Cisco CEO John Chambers had a subdued outlook for the company's next fiscal quarter of 2003, saying that the company expected sales to be "flat to slightly down." The company qualified "slightly" as meaning sales could decline 2 percent to 3 percent.

"We are seeing even more conservative attitudes than a quarter ago," said Chambers on the quarterly conference call. "There was a little more weakness in the first few weeks of January than we expected."

Overall, Cisco executives are looking for growth in the wireless networking and storage networking areas, but they continue to have a conservative outlook for the wireline service provider market.

Chambers specifically said the storage networking could be the "most exciting," pointing to new reseller agreements with Hewlett-Packard Co. (NYSE: HPQ) and IBM Corp. (NYSE: IBM) to sell its MDS 9000 Series storage switches (see IBM Tells Cisco: 'Let's Go!' and HP Refills Its SAN Flask).
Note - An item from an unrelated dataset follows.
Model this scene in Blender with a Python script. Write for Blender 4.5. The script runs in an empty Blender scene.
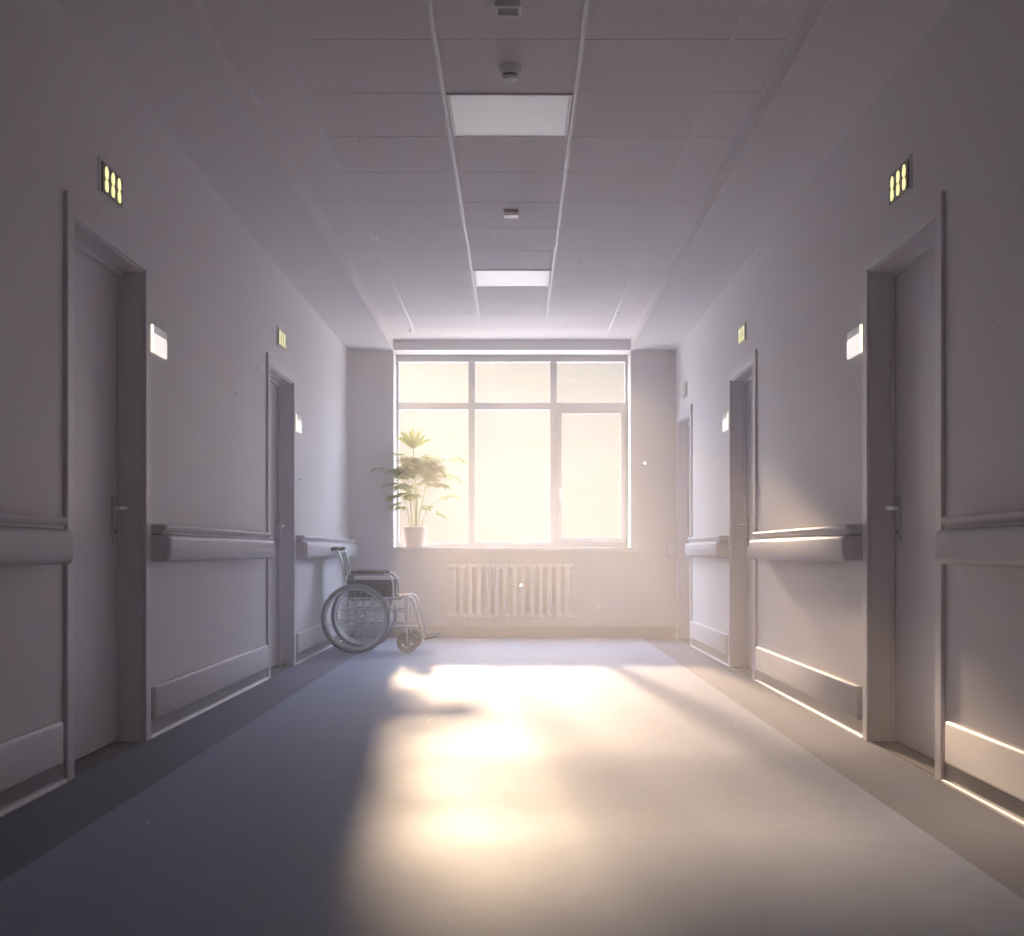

He also referenced the new reseller deal with Lucent Technologies Inc. (NYSE: LU) for IP gear targeted at wireless networks (see Lucent & Cisco: Together at Last).

At the same time, Chambers reported little change in the service provider equipment market.

"Spending from service providers remained relatively flat, but there are some positive signs that customers are driving capital expenditure toward packet infrastructure," said Chambers.

Despite all the bad news, the company continued to preserve the cash in its bank account. At the end of the quarter, the company had $21.2 billion in cash, the same as the $21.2 billion it held at the end of the last quarter.

Regardless of its substantial cash position, the company does not appear eager to start paying a cash dividend to shareholders, but it will consider paying a dividend in the future.

"We do not have a religious position on dividends," said Chambers. The company will first look at other uses of its cash, including share repurchases, acquisitions, and investments, said Chambers.